Mainly we are reciting large chunks of an unfinished Wikipedia entry on the 2000s, particularly the George W. Bush administration's response to the Sept. 11, 2001, al-Qaeda attacks on the United States. This is a subject about which a number of questions and a lot of acrimony remain; in many ways, we are still living through (and very much in) a world according to Dick Cheney.

"Tell me what terrorist acts you would let go forward because you didn't want to be a mean and nasty fella?" Cheney responds when Cutler gently questions how the administration pushed for war, altered privacy rights and tortured detainees.

Cutler's impulse is easy to understand: Like all men and women who've had a front seat to history, it's important to get Cheney to talk about what he's seen and learned while he's still around to share it. He's 72 and noticeably aged since 2009, but he's looking healthier and certainly slimmer than he did during his time as veep.

At first, "The World According to Dick Cheney" behaves like a biography, taking us to Wyoming in the 1950s, where young Dick grows up in an idyllic West. He flunks out of Yale, returns home to blue-collar jobs and a couple of drunken-driving arrests. His fiancee, Lynne Vincent, issues a straighten-up-and-fly-right ultimatum (not unlike the one Laura Bush once issued to her husband), and this seems to propel Cheney to larger ambitions.

A remarkable turnaround follows over the next decade or so in which Cheney earns a PhD in political science (while deferring the Vietnam draft until he ages out of it, which goes unmentioned here), moves to Washington, works for and befriends Donald Rumsfeld, survives the Nixon White House and becomes President Gerald R. Ford's chief of staff while still in his early 30s. Cheney then spends a decade in Congress; President George H.W. Bush appoints him defense secretary in 1989; then there's the Persian Gulf War in 1991....

I know most of you know all this, but it seems Cutler doesn't know that most of you know all this. As it loses steam, "The World According to Dick Cheney" forgets that it's supposed to be a movie and not the bullet points in a man's resume. Lynne Cheney is hardly anywhere to be found (a real loss in terms of humanizing backstory and an engaging talker), and there is no mention of Cheney as the father who bucked GOP tradition to publicly support his daughter Mary's same-sex relationship rights. The fishing trip we see is purely for the camera's benefit, and there is no color or candidness to be had here, no narrative flow, and nothing to learn that we can't look up or recall on our own. Cutler doesn't even ask about the 2006 hunting incident.

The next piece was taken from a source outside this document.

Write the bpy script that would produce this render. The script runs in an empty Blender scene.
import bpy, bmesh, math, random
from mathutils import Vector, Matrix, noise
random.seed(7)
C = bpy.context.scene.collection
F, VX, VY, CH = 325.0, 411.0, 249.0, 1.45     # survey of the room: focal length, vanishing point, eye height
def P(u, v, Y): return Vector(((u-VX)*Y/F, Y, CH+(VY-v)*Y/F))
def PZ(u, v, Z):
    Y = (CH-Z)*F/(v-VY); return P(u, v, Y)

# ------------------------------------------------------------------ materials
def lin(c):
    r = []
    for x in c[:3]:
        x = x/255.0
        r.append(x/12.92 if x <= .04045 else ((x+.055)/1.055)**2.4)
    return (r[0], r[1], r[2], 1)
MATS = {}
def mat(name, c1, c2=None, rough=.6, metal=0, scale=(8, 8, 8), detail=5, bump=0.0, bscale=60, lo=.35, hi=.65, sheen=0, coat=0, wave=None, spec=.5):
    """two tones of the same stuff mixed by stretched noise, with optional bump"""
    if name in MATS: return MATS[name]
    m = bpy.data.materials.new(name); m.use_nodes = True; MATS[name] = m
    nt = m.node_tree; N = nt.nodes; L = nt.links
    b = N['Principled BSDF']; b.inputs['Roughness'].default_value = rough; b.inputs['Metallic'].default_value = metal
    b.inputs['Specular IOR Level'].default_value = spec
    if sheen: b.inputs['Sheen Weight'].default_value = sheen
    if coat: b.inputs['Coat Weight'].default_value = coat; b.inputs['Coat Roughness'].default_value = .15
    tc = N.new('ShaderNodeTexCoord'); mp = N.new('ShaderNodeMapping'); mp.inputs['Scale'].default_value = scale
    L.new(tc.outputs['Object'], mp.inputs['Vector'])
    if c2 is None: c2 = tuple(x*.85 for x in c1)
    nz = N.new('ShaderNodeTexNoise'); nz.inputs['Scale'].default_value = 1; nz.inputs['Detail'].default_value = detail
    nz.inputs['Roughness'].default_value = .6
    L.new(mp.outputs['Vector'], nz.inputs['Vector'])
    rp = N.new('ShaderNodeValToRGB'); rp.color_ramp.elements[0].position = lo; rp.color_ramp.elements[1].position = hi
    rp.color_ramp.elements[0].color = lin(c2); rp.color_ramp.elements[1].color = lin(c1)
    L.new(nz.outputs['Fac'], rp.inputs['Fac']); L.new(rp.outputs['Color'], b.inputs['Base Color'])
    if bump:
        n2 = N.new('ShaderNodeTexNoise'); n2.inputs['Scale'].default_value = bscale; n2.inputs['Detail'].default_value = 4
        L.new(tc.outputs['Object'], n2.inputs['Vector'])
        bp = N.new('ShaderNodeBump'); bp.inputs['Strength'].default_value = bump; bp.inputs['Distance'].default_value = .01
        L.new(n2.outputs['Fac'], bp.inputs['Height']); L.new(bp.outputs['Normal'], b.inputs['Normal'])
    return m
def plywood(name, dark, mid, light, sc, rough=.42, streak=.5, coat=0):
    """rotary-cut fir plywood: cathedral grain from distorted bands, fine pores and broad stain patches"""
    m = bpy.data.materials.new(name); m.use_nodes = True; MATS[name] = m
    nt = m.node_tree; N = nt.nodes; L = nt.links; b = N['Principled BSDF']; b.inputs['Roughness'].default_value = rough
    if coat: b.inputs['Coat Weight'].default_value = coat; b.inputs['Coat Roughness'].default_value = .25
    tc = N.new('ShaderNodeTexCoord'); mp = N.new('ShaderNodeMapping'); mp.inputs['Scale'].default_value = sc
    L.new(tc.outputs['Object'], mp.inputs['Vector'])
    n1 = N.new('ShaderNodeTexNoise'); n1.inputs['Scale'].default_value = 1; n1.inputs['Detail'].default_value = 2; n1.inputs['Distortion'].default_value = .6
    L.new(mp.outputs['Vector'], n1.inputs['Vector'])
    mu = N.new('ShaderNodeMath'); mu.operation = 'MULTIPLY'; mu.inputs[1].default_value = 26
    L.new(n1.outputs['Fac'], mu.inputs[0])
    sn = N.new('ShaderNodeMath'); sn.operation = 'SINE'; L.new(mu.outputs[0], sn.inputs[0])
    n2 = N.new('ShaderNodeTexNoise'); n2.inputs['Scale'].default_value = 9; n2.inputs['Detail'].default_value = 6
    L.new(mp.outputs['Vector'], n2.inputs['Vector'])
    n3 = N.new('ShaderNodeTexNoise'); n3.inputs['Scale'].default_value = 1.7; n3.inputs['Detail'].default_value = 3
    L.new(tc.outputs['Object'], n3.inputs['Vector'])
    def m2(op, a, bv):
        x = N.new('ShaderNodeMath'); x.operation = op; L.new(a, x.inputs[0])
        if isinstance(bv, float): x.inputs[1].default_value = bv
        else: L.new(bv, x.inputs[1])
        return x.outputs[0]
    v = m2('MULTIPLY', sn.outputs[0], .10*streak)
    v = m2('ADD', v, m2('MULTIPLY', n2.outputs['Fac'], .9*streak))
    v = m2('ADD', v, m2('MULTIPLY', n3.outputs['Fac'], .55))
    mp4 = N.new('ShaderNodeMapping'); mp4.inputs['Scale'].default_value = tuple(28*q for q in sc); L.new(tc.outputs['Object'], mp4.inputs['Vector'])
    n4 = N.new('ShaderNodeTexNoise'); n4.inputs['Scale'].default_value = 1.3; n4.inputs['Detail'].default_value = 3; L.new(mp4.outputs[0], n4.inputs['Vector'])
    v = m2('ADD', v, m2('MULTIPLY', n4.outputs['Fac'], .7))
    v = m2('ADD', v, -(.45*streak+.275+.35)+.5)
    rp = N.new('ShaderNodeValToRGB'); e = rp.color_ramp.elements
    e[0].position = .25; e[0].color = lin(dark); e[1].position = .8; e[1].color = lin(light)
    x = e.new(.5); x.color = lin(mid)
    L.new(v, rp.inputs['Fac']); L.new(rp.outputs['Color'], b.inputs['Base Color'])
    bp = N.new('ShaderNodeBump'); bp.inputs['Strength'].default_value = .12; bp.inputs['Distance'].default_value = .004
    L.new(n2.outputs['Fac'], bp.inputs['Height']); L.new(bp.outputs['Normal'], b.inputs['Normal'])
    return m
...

Like all documentaries that are essentially contemporary biographies, there is a small industry of journalists, book writers, think-tankers and former associates who supply a drop or two of the necessary sauce. Together, they sketch a portrait we've seen before, that of the obstinate master manipulator holed away in the undisclosed location. Nothing says that better than the carefully selected news clips and Sunday-morning talk show sequences - plenty to go around - in which Cheney and company assert broader power and insist that Saddam Hussein is manufacturing weapons of mass destruction.

None of this looks old enough yet to entice us to take a short trip in the time machine. It's hard to imagine who will watch "The World According to Dick Cheney" and come away satisfied or newly informed; even those prone to froth angrily at the mere mention of Cheney's name will have to work extra hard to get outraged all over again. That era is still cooking - and still raw in the center. Cutler indeed got his interview, but he's serving it at least a decade too soon.